Le huis clos mieux que rien
Certes, plusieurs politiques européens, comme le ministre des affaires étrangères britannique Dominic Raab, vantaient la reprise des matchs pour «remonter le moral de la nation». Mais en France, on n’en est pas là. « Le sport ne sera pas prioritaire dans notre société », disait la ministre Roxana Maracineanu le 22 avril à propos du déconfinement. Cela s’entend, évidemment, d’autant que «la place du sport en France a toujours été très mesurée, rappelle Jean-François Lamour, titulaire du portefeuille de 2002 à 2007.Le sport n’est pas perçu comme une donnée fondamentale dans la cohésion de la nation, même si je trouve que ça a changé depuis une vingtaine d’années. »

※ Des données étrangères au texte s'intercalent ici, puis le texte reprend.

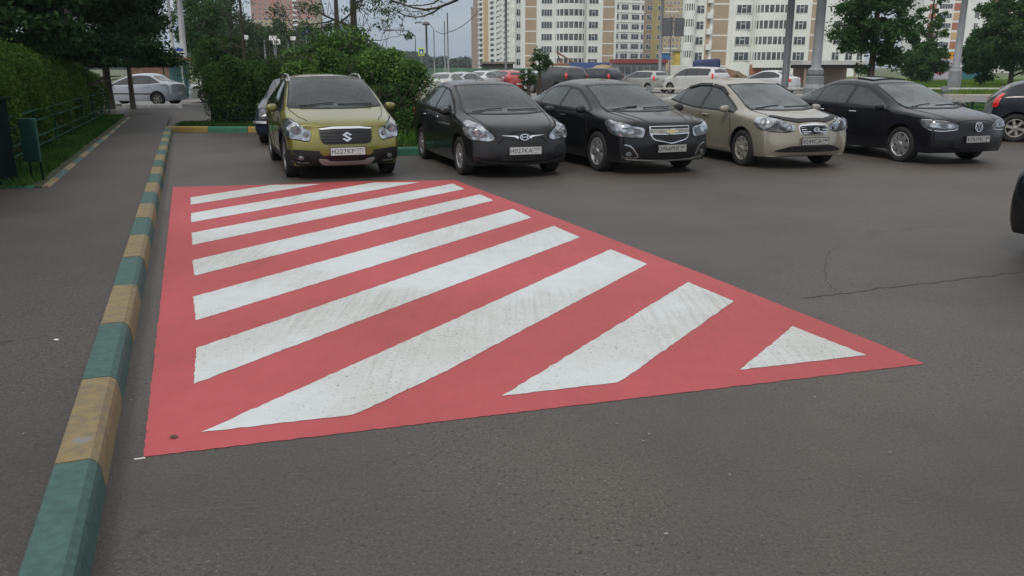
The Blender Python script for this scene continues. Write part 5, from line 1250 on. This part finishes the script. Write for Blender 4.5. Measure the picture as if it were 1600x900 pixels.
# B
Bb=Bld('middle white panel tower with tan strips and a wide glazed bay, behind the black saloons',813,961,197,198,H=56,depth=16)
ys=[-18,0.5,19.8,38.9,58,77.2,97]; zs=rows(Bb,880,ys); g0=zs[-1]-1.6
Bb.balconies(799,807,[z-.9 for z in zs],1.5,1.5); Bb.wins(806.5,813.5,zs,1.5,2)
Bb.panel(820.5,837.5,'bbeige',g0,56); Bb.bands(820,838,[z-1.4 for z in zs])
Bb.wins(845,862,zs,1.55,4)
Bb.balconies(867,913,[z-1.35 for z in zs],1.9,1.25,n=9,glaz=1.5)
Bb.wins(918,933,zs,1.55,3)
Bb.panel(940,957.5,'bbeige',g0,56); Bb.bands(939.5,958,[z-1.4 for z in zs])
# C
Cc=Bld('white panel block with taupe and olive end section, between the two curved white towers',961,1035,255,262,H=60,depth=16)
ys=[-4,11.5,26.7,42,57.3,72.6,87.6]; zs=rows(Cc,990,ys)
Cc.panel(1003.5,1015.5,'bbrown',2,60); Cc.panel(1015.6,1035,'bolive',2,60)
for a,b_ in((961,964.5),(968,979),(984,996),(999,1003)): Cc.wins(a,b_,zs,1.6,3 if b_-a>6 else 1)
Cc.wins(1007,1015,zs,1.5,2,pr=.1); Cc.wins(1024,1030.5,zs,1.5,2,pr=.1)
Cc.bands(961,1003,[z-1.45 for z in zs])
# D
Dd=Bld('distant mottled orange and white tower in the gap left of the nearest white tower',1028,1072,430,430,H=75,depth=15,wall='bcream')
zs=[6+2.9*k for k in range(13)]
for i in range(5):
    x=1035.5+i*6.2; Dd.wins(x,x+3.4,zs,1.5,2)
for j,z in enumerate(zs): Dd.panel(1034+(j%2)*5,1046+(j%3)*5,'borange' if j%2 else 'bwhite',z-1.4,z-.85,.12)
# A
Aa=Bld('tall far tower with brown side and tan strip at the left of the skyline',741,800,480,430,H=120,depth=20)
zs=[Aa.z(103-8.1*k,760) for k in range(14)]
Aa.panel(740.7,748.5,'bbrown',0,120); Aa.panel(756,763.5,'btan',0,120)
for a,b_ in((750,754.5),(766.5,772),(776,780),(787,790.5)): Aa.wins(a,b_,zs,1.5,1)
Aa.balconies(781,785,[z-.8 for z in zs],1.5,1.2,curved=False,glaz=0); Aa.balconies(792,796,[z-.8 for z in zs],1.5,1.2,curved=False,glaz=0); Aa.balconies(749.5,755,[z-1.2 for z in zs],1.0,.9,curved=False,glaz=0)
Ab=Bld('low annex with grey wall left of the tall far tower',737,741.2,500,500,H=34,depth=20,wall='bbrown')
# F
Ff=Bld('red and white panel tower behind the right hand trees',1432,1580,275,272,H=60,depth=16)
ys=[-6,9.5,24.5,39.8,55,69.5]; zs=rows(Ff,1500,ys)
for j,z in enumerate(zs):
    Ff.panel(1441,1452,'bred',z-.9,z+.7); Ff.panel(1479,1493,'bred' if j%2 else 'btan',z-1.3,z+.9); Ff.panel(1541,1570,'bred',z-1.5,z-.7)
Ff.wins(1456,1477,zs,1.6,5); Ff.wins(1490,1496,zs,1.5,2,pr=.1); Ff.wins(1512,1519,zs,1.5,2); Ff.wins(1529,1535,zs,1.5,2); Ff.wins(1543,1565,zs,1.5,5)
Ff.panel(1537,1541,'bbeige',0,60)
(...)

Pourquoi ? Question de culture, principalement. «Il a longtemps été considéré comme servant des intérêts de la populace qui méritaient le mépris, explique le sociologue Christian Bromberger. Le sport mérite une réévaluation de son statut. Il nous apprend, mieux que la littérature ou le théâtre, ce que sont les conditions de la réussite dans le monde contemporain. Ça nous parle du mérite, du dépassement de soi, de la sociabilité. »
Et il est sans doute le plus grand créateur de sociabilité et d’émotions collectives. Ce qui est encore plus visible au moment où il est justement à l’arrêt. Hervé Mathoux, journaliste pour Canal+, avait fait le tour du monde pour parler ballon afin de réaliser son documentaire «Ce n’est pas grave d’aimer le football». «José Miguel Wisnik [compositeur et essayiste brésilien] y dit que l’existence du foot est une preuve de l’humanité possible. On se rend compte, quand nos divertissements sont stoppés, qu’on n’est pas en danger de mort mais que notre civilisation, elle, est en danger.» Alors la reprise progressive des compétitions sera un marqueur important. Même si le huis clos, dont on craint qu’il doive être la norme pendant encore quelques mois, rend la chose un peu fade, presque dénuée de sens. Ce sera mieux que rien avant que août ou plus tard, on puisse retourner dans les stades. Signe que la vie aura repris son cours.
«Il faut redonner du sport aux Français pour leur procurer du bonheur, conclut Jean-René Bernaudeau, manageur de l’équipe cycliste Direct Total Energie. Un événement comme le Tour est nécessaire pour le lien social et familial. Si le public le réclame, ce n’est pour aucune autre raison que son bonheur personnel. Il demande son plaisir. C’est un acte pur.» Amen.